When we heated up our water, it was time to heat our breakfast and pack all our stuff. It was a hard task this time as our hands were too cold and could not work fast. That night we tried one technique suggested to us by one of our subscribers to lay down the emergency blanket that we barely used before on the bottom of the tent body underneath the mats and sleeping pads. It was supposed to act like an isolation layer from the ground protecting us from wetness and cold. And we didn’t know whether it actually made a difference or not but we didn’t feel much cold at all coming from the bottom. And all the wetness was left under it so were happy to admit that this first try was successful and were determined to test it out more.

When it was time to pack the tent we realized that almost all of the outer side was covered in frost as well as the inner side of the flysheet. It was the first time when it happened to us as we don’t hike much in cold times and we were a bit afraid of damaging the tent. Astonishingly there was no frost and very little wetness on the side of the flysheet where we put a huge fir branch to act like a block from the wind. We got another evidence that this trick works as we were always doing it when we could find anything for a block and when the weather was windy and cold. Looking in between the trees we could see the same picture with no frost on the ground. So it was another proof to us that it is always better to camp in the forest close to the trees and bushes. That time we just couldn’t find a flat spot there.

So when we finally got on the trail the sun was already out and it was so long-awaited that we couldn’t help to stay for several minutes with our faces turned towards it. But the wind was still quite cool at the start of the day so we needed to keep ourselves moving.

Our plan was to descend down around 15kms to the town Puigcerda and then turn to Llivia village to find our spot to camp. We knew that it was probably going to be an easy trail as it was coming down to the Cerdanya valley following gentle downhill.

The first several kilometers were going on the farmer’s dirt roads in between the forest. The views were amazing from there. We could see the Tosa d’Alp Peak (2,587m) right on the side which was the highest point of the La Molina ski resort and the whole Cadi-Moixero mountain range in the distance which looked great in the morning light.
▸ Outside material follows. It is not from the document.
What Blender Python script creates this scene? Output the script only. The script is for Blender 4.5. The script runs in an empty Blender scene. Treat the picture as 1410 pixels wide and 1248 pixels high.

Then the trail turned to the forest path and in some places we even were wondering whether there was going an official trek because of how untouched they looked. We had to get through the huge tree trunks and branches fallen on the trail and overall the path was narrow and not obvious sometimes. But checking back with our GPS we knew we were on the right trek.

Then again we came out to the wide gravel route that was going mostly in the dense forest with lots of shade. It would be very nice trail to take on a hot summer day but back then we wanted to be out on the sun. We followed the mountain river stream for a long time and saw many grey cows pasturing there in between the trees and getting through the challenging terrains.
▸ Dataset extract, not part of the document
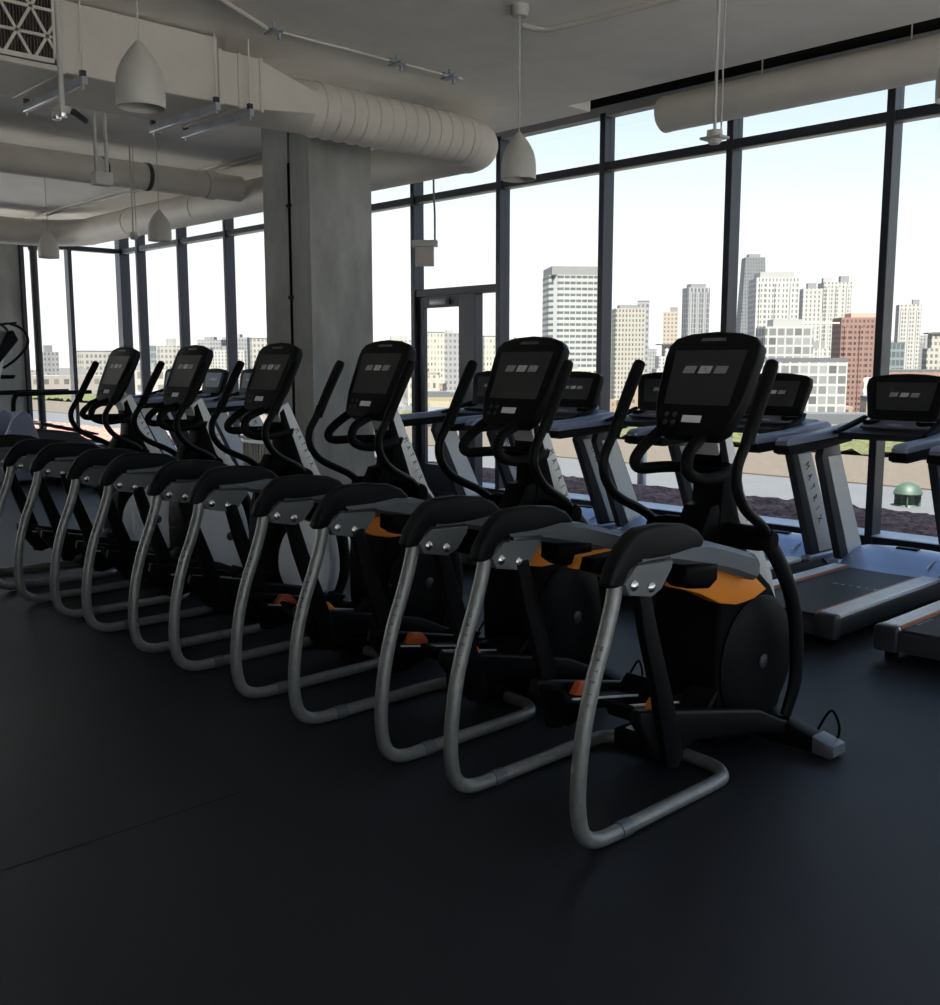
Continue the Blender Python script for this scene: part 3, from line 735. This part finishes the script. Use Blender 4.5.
    # dashboard
    MB().prism([(1.50, 1.115), (1.50, 1.16), (1.62, 1.19), (1.80, 1.225), (1.86, 1.21), (1.82, 1.11)], -.36, .36, 'x', .015, 3).build('dashboard', M['tread_dark'], t, 40)
    MB().prism([(1.60, 1.19), (1.58, 1.205), (1.70, 1.245), (1.84, 1.26), (1.84, 1.22)], -.24, .24, 'x', .01, 2).build('keypad_shelf', M['rail_face'], t, 40)
    MB().box(-.05, .05, 1.62, 1.66, 1.214, 1.222).build('sticker', M['label'], t, 0)
    v0 = Vector((0, 1.70, 1.222)); tv = Vector((0, .10, .37)).normalized(); nv = Vector((0, -tv.z, tv.y))
    def fc(p, a): return tuple(v0 + Vector((p[0], 0, 0)) + tv * p[1] + nv * a)
    out = [(-.20, -.04), (.20, -.04), (.215, .03), (.245, .045), (.29, .27), (.282, .325), (.25, .345), (.12, .362), (0, .366), (-.12, .362), (-.25, .345), (-.282, .325), (-.29, .27), (-.245, .045), (-.215, .03)]
    cs = MB().prism(out, -.07, 0, fn=fc, bev=.014, seg=3).build('console', M['satin'], t, 40)
    MB().prism([(-.185, .10), (.185, .10), (.215, .30), (-.215, .30)], 0, .0025, fn=fc).build('screen', M['screen'], cs, 0)
    for i, xo in enumerate((-.075, 0, .075)):
        MB().prism([(xo - .034, .195), (xo + .024, .195), (xo + .034, .225), (xo - .024, .225)], .0025, .0035, fn=fc).build('screen_icon', M['logo'] if i == 1 else M['logo_dim'], cs, 0)
    return t
tl = ['treadmill cut by the right edge of the picture, showing only its left rail',
      'treadmill with its full belt and hood in view, nearest whole one at the right windows',
      'treadmill second left of the whole one, its screen peeping right of the nearest trainer',
      'treadmill half hidden behind the nearest elliptical trainer console',
      'treadmill with its screen showing between the two nearest elliptical trainers',
      'treadmill beside the glass door, its long left handrail reaching past the door frame',
      'treadmill left of the column, nearest of the far group',
      'middle treadmill of the far group left of the column',
      'farthest treadmill of the far group by the left windows']
tx = [-2.08, -3.10, -4.12, -5.14, -6.14, -7.2, -11.65, -12.62, -13.75]
tm = make_treadmill()
for i, x in enumerate(tx):
    o = tm if i == 0 else copy_tree(tm)
    o.location = (x, 5.4, 0); o['label'] = tl[i]; o['group'] = 'treadmills facing the windows'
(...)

The trail was constantly going down following the nice gentle descend as expected so we could move relatively fast. We enjoyed a lot walking in such peaceful and calm environment. As we were walking in the gorge and the sun was quite low at this time of the year, we had to hike a good 5kms to finally get out to a more open space. Then we started to feel warmer and could take off some of the warm clothes. We felt a bit sleepy but still wanted to take advantage of every minute of this hiking adventure.

From there the views of the Cerdanya valley lower at the altitude opened to our eyes with its black roofed villages and plenty of fields. It was all framed by the magnificent autumn colors from all sides and it was taking our breath away just looking at this beauty from above.
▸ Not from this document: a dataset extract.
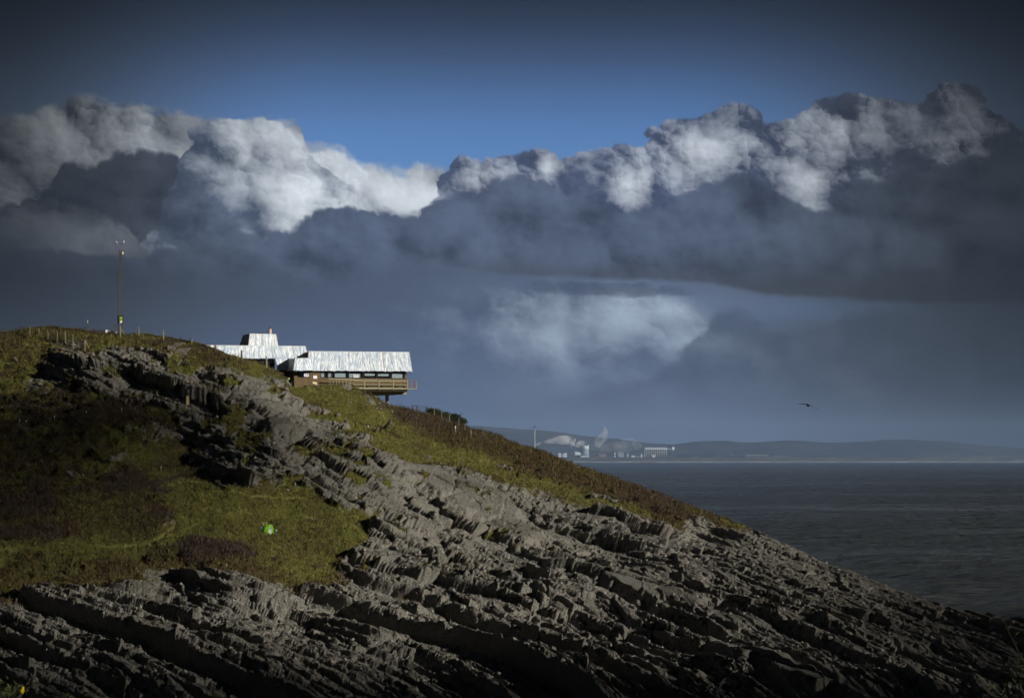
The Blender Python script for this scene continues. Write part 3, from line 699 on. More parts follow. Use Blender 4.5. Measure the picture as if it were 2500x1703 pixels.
def sheet(name, tl, tr, bl, br, panels, seed, amp=0.07, battens=True, ragged=0.05, mats=None, top_batten=True, bm=None):
    tl, tr, bl, br = map(Vector, (tl, tr, bl, br)); L = (tr-tl).length; H = (bl-tl).length
    nx = max(8, int(L/0.055)); nz = max(8, int(H/0.07)); amp = amp*1.35; nrm = (tr-tl).cross(bl-tl).normalized()
    if nrm.y > 0: nrm = -nrm
    U_, V_ = np.meshgrid(np.linspace(0, 1, nx+1), np.linspace(0, 1, nz+1))
    pu = U_*panels; fr = pu-np.floor(pu); pid = np.floor(np.clip(pu, 0, panels-1e-6))
    a_ = rnd(pid, pid*0, pid*0, seed)*2-1; b_ = rnd(pid, pid*0, pid*0, seed+1)
    tau = np.sin(fr*math.pi)**0.5
    s1 = U_*L; s2 = V_*H
    dia = fbm((s1+a_*s2*0.35)*5.2, s2*0.40+pid*3.1, pid*1.7, seed+5, 3, 0.55)
    rid_ = 1-np.abs(dia)*3.0
    h = tau*(0.5+0.5*b_)*amp*0.8+np.clip(rid_, -0.5, 1)*amp*0.75*np.sin(fr*math.pi)**0.3+fbm(s1*6, s2*2.5, s1*0, seed+9, 3)*amp*0.4
    rows = []
    for j in range(nz+1):
        row = []
        for i in range(nx+1):
            u, v = U_[j, i], V_[j, i]; p = tl.lerp(tr, u).lerp(bl.lerp(br, u), v)
            p = p+nrm*float(h[j, i])
            if j == nz: p.z -= ragged*float(dia[j, i]+0.5)+ragged*0.8*float(fr[j, i])*float(a_[j, i])
            row.append(p)
        rows.append(row)
    o = MB().grid(rows).build(name, M_SHEET, bld, smooth=True, solid=0.012)
    if battens:
        for k in range(panels+1):
            u = min(max(k/panels, 0.006), 0.994); a0 = tl.lerp(tr, u)+nrm*(amp*0.95); b0 = bl.lerp(br, u)+nrm*(amp*0.95)
            MB().tube(a0, b0, 0.030, 0.030, 4).build('batten', (bm or M_BATTEN) if (k*7+seed) % 11 else M_BATTEN2, bld)
        if top_batten: MB().tube(tl+nrm*amp, tr+nrm*amp, 0.045, 0.045, 4).build('batten', M_BATTEN, bld)
    return o
# main wing
wt, wb = 0.95, -0.55
tlm, trm, blm, brm = L1(1090, 394, wt), L1(2080, 403, wt), L1(1075, 580, wb), L1(2110, 588, wb)
sheet('plastic_sheet', tlm, trm, blm, brm, 15, 11, 0.075)
DEP = 8.5
be = Vector((brm.x+0.02, DEP+0.4, brm.z)); te_ = Vector((trm.x, DEP-0.9, trm.z))
sheet('plastic_sheet', trm, te_, brm, be, 8, 17, 0.06)
sheet('plastic_sheet', Vector((tlm.x, DEP-0.9, tlm.z)), te_, Vector((blm.x, DEP+0.4, brm.z)), be, 12, 19, 0.05, battens=False)
# small entrance block standing forward
a1, a2, a3, a4 = L1(962, 462, -1.1), L1(1122, 462, -1.1), L1(946, 578, -1.45), L1(1132, 578, -1.45)
sheet('plastic_sheet', a1, a2, a3, a4, 2, 23, 0.06)
sheet('plastic_sheet', Vector((a1.x, 2.2, a1.z)), a1, Vector((a3.x, 2.2, a3.z)), a3, 3, 29, 0.05)
sheet('plastic_sheet', a2, Vector((a2.x+0.05, 0.7, a2.z)), a4, Vector((a4.x+0.05, 0.0, a4.z)), 2, 31, 0.05, battens=False)
sheet('plastic_sheet', Vector((a1.x, 2.2, a1.z+0.12)), Vector((a2.x, 1.2, a2.z+0.12)), a1, a2, 2, 37, 0.05, battens=False)
# upper wing
b1, b2, b3, b4 = L1(60, 333, 3.0), L1(1065, 343, 3.0), L1(40, 462, 2.3), L1(1100, 458, 2.3)
sheet('plastic_sheet', b1, b2, b3, b4, 15, 41, 0.06)
c1, c2, c3, c4 = L1(768, 461, 2.25), L1(1100, 456, 2.25), L1(800, 572, 2.0), L1(1100, 566, 2.0)
sheet('plastic_sheet', c1, c2, c3, c4, 5, 43, 0.06, top_batten=False)
sheet('plastic_sheet', b2, Vector((b2.x, 9.0, b2.z)), b4, Vector((b4.x, 9.4, b4.z)), 6, 47, 0.05, bm=simple('yellowed_batten', rgb(186,196,120), 0.7))
# raised lantern
t1, t2, t3, t4 = L2(575, 288, 4.6), L2(1262, 302, 4.6), L2(532, 640, 4.1), L2(1300, 640, 4.1)
t5, t6 = L2(1318, 306, 5.3), L2(1378, 640, 5.1)
bw = 4.2
sheet('plastic_sheet', t1, t2, t3, t4, 4, 53, 0.04, bm=M_BATTEN2)
sheet('plastic_sheet', t2, t5, t4, t6, 1, 59, 0.03)
bl_t, bl_b = Vector((t1.x+0.15, t1.y+bw, t1.z)), Vector((t3.x-0.1, t3.y+bw+0.6, t3.z))
sheet('plastic_sheet', bl_t, t1, bl_b, t3, 3, 61, 0.03, bm=M_FRAME)
br_t, br_b = Vector((t5.x-0.1, t1.y+bw, t1.z)), Vector((t6.x, t3.y+bw+0.6, t3.z))
sheet('plastic_sheet', t5, br_t, t6, br_b, 3, 67, 0.03, battens=False)
sheet('plastic_sheet', bl_t, br_t, bl_b, br_b, 3, 71, 0.03, battens=False)
pk = L2(850, 262, 6.5); m = MB(); b = [t1, t2, t5, br_t, bl_t]; m.v = [tuple(p+Vector((0, 0, 0.03))) for p in b]+[tuple(pk)]
m.f = [(i, (i+1) % 5, 5) for i in range(5)]; m.build('lantern_roof', M_ROOF, bld)
f0 = L2(1148, 300, 6.4); f1 = L2(1148, 150, 6.4)
MB().tube(f0-Vector((0,0,.3)), f1, 0.24, 0.24, 14).build('flue', simple('flue_metal', rgb(190,176,168), 0.4, var=0.1), bld)
MB().tube(f1, f1+Vector((0,0,0.22)), 0.16, 0.10, 12).build('flue_cap', simple('red_cap', rgb(120,44,36), 0.6), bld)
# flat roofs
MB().prism([(tlm.x, wt, tlm.z-0.25), (trm.x, wt, tlm.z-0.25), (trm.x, DEP-1, tlm.z-0.25), (tlm.x, DEP-1, tlm.z-0.25)], [(tlm.x, wt, tlm.z-0.04), (trm.x, wt, trm.z-0.04), (trm.x, DEP-1, trm.z-0.04), (tlm.x, DEP-1, tlm.z-0.04)]).build('roof', M_ROOF, bld)
MB().box(b1.x, b2.x-0.05, 3.05, 9.0, b2.z-0.3, b2.z-0.06).build('roof', M_ROOF, bld)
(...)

There were still quite a lot of flowers left as we were getting lower and the bumblebees were collecting the last bits of pollen from them. We were lucky to meet and film the Eurasian Jay as well while it was doing their unique sounds and probably hunting for the insects.

Walking along that forest farmer’s road we came across many people carrying their baskets and we saw some mushrooms in them. And we knew that it is a mushroom autumn season but as we are no experts in this field we were afraid to collect the unknown mushrooms but have been always eager to learn more about how to differentiate them. As we love to eat them, we wanted to make some special meals with the different kinds.

So in such quiet pace enjoying the views of the valley and some snowy peaks in front we came down to the village Vilallobent. And we were out on the dirt route in between the fields. There we decided to have our lunch break stopping at the field with the horses. There were quite a few of female big horses and several babies too which were very cute. It was so lovely to have a rest there laying in the sun and finally getting warm.

Then we continued our way through the fields and beautiful autumn foliage. Here and there the roads were quite muddy but for the most part it was a pleasant and easy walk all the way to the town Puigcerda. We crossed several bridges and rivers and in a few kilometers got to the town.

We needed to shop for some food and also to find a new gas container for our stove because the one we had wasn’t giving enough flame already. So we went searching in a different shops and gas stations but had no luck there. Then we decided to cross to the neighbor village Bourg-Madame but still didn’t find any gas there. When we almost gave up on the idea we went to the last hardware store left back in Puigcerda and fortunately were able to buy it there.

As we wasted more than two hours in a search at that moment we had only an hour of daylight left and had to decide which way to go. In the end we were heading to Llivia village but following the different route through the village of Ur. Quite fast we were able to get to the route leading to Llivia as the trail was very easy. There we hoped to find a nice flat spot in the fields and be warmer at night as it was much lower than our previous night camp. When we got to the place it was already dusky but fortunately we were able to find the spot quite easily just getting away from the main routes deeper in between the fields. So we set up a camp, cooked our dinner and were good to rest thinking about the beautiful sunny day we had and the next day when we planned to hike up to Odeillo Via crossing the valley.